REQUIREMENTS » Provide again, from the entries below, every line from the one containing "Write part 4" through the one containing "M['mirror'] = mat('mirror_glass', (.95,.96,.95), .0, 1)", exactly as written, and no other line.

>> Start EXERCISE DATA

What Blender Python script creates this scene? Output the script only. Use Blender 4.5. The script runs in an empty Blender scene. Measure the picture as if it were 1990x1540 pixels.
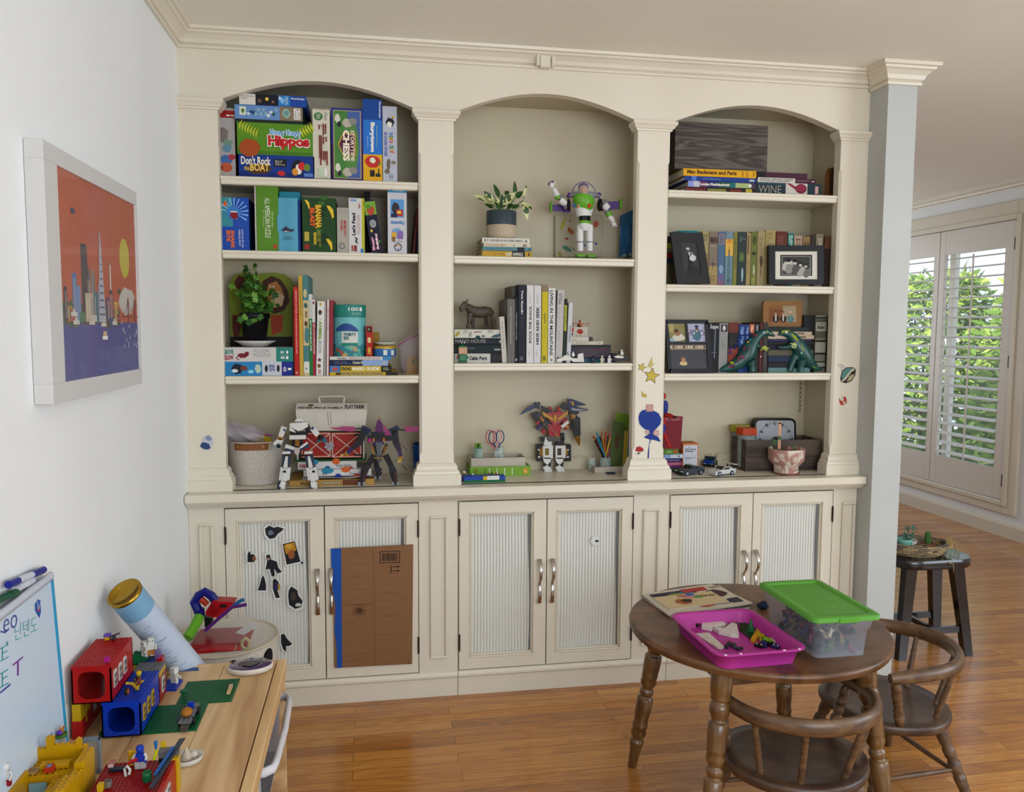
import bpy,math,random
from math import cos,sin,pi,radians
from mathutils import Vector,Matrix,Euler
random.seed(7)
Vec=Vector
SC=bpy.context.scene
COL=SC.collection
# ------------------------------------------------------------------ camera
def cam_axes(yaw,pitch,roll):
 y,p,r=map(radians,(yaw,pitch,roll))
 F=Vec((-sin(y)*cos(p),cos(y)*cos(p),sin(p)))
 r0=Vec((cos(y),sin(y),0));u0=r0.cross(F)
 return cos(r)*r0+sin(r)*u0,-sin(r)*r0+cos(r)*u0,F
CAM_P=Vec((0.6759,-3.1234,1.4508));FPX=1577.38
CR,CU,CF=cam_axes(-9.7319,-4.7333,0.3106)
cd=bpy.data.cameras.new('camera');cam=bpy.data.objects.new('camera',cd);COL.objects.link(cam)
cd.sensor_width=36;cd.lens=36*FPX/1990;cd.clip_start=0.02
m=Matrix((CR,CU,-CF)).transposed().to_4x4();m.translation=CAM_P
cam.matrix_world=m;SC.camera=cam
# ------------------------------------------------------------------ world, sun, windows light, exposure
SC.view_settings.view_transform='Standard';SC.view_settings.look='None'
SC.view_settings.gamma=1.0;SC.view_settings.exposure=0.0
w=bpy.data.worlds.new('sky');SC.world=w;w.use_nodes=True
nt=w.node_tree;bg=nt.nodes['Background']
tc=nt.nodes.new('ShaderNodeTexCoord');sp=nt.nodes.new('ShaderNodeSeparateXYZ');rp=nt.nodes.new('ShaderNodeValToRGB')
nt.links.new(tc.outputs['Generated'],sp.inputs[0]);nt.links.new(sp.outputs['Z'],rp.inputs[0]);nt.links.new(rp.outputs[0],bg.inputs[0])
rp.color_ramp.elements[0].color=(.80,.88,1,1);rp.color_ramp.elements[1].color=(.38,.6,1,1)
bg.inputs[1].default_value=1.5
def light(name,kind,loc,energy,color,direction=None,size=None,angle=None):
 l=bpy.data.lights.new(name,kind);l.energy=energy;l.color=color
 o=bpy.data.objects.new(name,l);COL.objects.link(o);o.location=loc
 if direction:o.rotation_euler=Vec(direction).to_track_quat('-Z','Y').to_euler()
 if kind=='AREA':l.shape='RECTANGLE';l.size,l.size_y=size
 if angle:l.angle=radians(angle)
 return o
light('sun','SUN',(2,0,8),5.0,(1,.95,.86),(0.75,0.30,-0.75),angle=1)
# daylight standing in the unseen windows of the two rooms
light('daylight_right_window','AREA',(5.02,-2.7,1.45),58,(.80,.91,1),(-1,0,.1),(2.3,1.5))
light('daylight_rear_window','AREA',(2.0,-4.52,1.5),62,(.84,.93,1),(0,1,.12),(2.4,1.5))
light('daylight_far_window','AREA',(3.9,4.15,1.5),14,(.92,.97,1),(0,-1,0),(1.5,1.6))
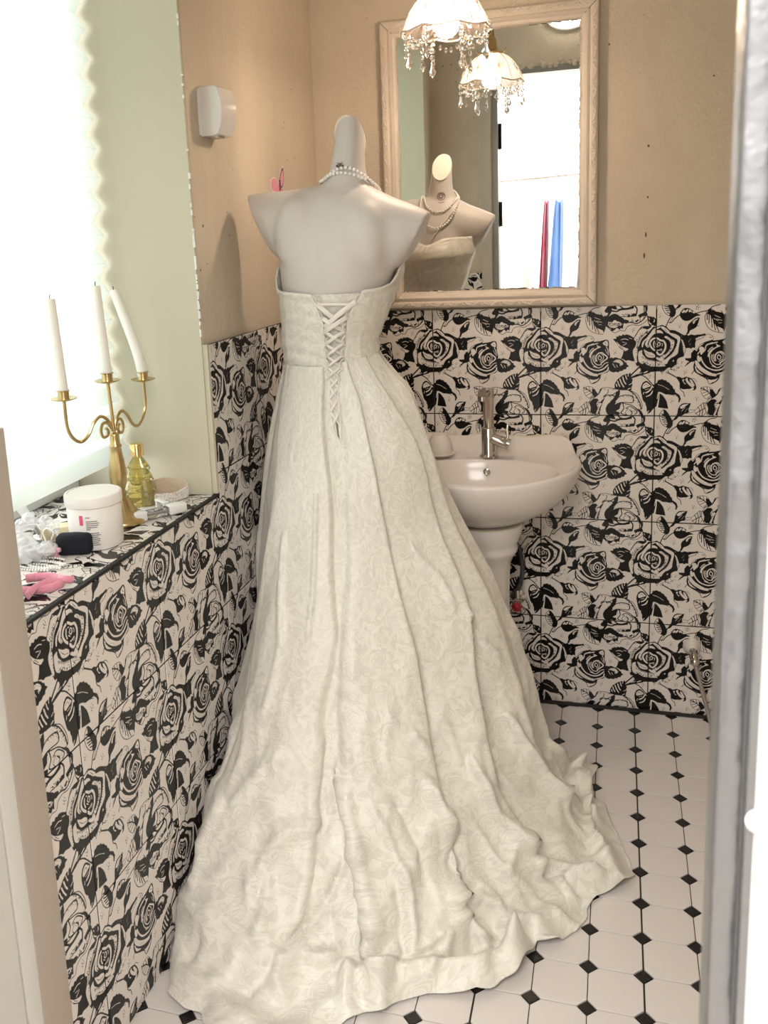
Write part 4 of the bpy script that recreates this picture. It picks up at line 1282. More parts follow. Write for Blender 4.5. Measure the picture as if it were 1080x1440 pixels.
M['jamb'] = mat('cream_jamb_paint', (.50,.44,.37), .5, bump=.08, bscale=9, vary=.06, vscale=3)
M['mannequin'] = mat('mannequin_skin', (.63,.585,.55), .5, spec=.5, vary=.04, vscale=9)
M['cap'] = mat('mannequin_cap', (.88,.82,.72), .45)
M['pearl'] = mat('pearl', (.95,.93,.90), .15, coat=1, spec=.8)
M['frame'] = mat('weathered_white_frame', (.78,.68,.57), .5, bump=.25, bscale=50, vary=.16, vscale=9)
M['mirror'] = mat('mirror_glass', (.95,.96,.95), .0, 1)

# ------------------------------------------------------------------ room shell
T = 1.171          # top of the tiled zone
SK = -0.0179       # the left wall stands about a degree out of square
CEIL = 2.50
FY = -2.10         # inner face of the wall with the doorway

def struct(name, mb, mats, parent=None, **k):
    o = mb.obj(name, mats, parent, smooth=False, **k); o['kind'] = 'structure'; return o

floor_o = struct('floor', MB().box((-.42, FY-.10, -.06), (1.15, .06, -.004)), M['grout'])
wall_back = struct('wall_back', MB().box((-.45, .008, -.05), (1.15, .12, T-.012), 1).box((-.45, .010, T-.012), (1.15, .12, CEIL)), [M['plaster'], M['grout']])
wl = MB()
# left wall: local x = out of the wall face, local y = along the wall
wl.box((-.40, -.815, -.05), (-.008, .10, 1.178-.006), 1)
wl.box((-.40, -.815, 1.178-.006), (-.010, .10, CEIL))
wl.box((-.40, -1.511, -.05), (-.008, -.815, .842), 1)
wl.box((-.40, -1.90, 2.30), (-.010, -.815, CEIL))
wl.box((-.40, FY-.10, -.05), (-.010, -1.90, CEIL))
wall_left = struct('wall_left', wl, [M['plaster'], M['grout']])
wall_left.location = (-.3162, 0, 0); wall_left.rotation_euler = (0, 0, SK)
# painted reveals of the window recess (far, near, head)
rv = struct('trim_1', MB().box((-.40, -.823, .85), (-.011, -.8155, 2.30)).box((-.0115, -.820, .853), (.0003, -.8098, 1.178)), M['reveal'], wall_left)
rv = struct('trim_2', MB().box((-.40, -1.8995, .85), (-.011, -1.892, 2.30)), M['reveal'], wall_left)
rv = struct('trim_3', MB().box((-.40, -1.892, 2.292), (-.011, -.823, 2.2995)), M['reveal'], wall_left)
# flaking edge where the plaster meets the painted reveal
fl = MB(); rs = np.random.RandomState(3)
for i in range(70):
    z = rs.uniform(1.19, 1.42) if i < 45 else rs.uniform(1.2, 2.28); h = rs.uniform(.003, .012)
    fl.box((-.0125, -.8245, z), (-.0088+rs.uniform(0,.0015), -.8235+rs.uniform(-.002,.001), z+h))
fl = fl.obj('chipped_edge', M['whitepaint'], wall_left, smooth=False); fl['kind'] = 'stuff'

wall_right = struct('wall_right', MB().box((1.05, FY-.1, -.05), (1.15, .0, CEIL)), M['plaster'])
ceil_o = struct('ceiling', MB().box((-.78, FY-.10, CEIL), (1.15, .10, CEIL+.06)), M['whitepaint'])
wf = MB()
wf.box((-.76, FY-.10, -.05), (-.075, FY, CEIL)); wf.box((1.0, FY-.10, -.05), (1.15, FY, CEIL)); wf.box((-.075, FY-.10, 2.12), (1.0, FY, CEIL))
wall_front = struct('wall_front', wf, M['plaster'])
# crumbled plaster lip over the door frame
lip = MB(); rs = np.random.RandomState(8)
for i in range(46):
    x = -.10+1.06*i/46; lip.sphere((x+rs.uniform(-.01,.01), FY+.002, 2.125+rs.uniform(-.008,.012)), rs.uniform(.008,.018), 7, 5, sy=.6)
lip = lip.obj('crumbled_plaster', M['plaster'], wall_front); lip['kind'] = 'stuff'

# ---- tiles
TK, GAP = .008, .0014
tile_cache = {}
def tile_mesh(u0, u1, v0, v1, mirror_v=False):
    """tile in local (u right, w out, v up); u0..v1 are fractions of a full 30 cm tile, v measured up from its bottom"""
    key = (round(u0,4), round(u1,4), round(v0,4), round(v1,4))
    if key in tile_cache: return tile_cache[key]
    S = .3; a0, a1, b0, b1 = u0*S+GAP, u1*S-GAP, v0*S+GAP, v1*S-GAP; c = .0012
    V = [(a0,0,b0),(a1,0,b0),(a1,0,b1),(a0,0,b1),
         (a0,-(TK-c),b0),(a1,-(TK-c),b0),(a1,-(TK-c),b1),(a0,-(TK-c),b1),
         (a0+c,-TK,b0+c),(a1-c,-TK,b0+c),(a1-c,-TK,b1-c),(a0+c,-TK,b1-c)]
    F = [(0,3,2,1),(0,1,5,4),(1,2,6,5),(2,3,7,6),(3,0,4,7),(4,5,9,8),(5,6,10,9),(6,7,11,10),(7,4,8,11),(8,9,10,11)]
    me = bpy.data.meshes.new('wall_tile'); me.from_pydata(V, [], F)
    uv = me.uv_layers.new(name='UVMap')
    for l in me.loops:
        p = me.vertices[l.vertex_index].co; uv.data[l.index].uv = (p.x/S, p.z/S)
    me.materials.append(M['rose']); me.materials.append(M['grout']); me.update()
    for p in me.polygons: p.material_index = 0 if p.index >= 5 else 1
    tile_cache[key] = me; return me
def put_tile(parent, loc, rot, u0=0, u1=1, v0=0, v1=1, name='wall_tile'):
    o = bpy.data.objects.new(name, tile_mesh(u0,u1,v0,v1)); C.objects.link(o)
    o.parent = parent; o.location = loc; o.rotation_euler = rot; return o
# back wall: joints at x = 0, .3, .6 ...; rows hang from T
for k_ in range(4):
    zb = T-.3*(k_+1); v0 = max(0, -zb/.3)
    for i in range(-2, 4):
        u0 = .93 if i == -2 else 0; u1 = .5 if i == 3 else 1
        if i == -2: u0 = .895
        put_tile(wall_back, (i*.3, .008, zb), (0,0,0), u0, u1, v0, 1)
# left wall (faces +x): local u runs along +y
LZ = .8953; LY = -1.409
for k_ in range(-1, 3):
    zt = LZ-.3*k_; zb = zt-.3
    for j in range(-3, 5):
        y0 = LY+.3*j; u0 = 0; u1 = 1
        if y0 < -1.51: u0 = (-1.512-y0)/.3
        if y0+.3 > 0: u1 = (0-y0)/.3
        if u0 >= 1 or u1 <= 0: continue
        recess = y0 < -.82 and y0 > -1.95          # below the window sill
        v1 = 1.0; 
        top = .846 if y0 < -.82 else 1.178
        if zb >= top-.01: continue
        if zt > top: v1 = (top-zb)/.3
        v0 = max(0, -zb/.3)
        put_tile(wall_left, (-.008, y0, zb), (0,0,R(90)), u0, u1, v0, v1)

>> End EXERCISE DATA

EXERCISE SOLUTION »
Write part 4 of the bpy script that recreates this picture. It picks up at line 1282. More parts follow. Write for Blender 4.5. Measure the picture as if it were 1080x1440 pixels.
M['jamb'] = mat('cream_jamb_paint', (.50,.44,.37), .5, bump=.08, bscale=9, vary=.06, vscale=3)
M['mannequin'] = mat('mannequin_skin', (.63,.585,.55), .5, spec=.5, vary=.04, vscale=9)
M['cap'] = mat('mannequin_cap', (.88,.82,.72), .45)
M['pearl'] = mat('pearl', (.95,.93,.90), .15, coat=1, spec=.8)
M['frame'] = mat('weathered_white_frame', (.78,.68,.57), .5, bump=.25, bscale=50, vary=.16, vscale=9)
M['mirror'] = mat('mirror_glass', (.95,.96,.95), .0, 1)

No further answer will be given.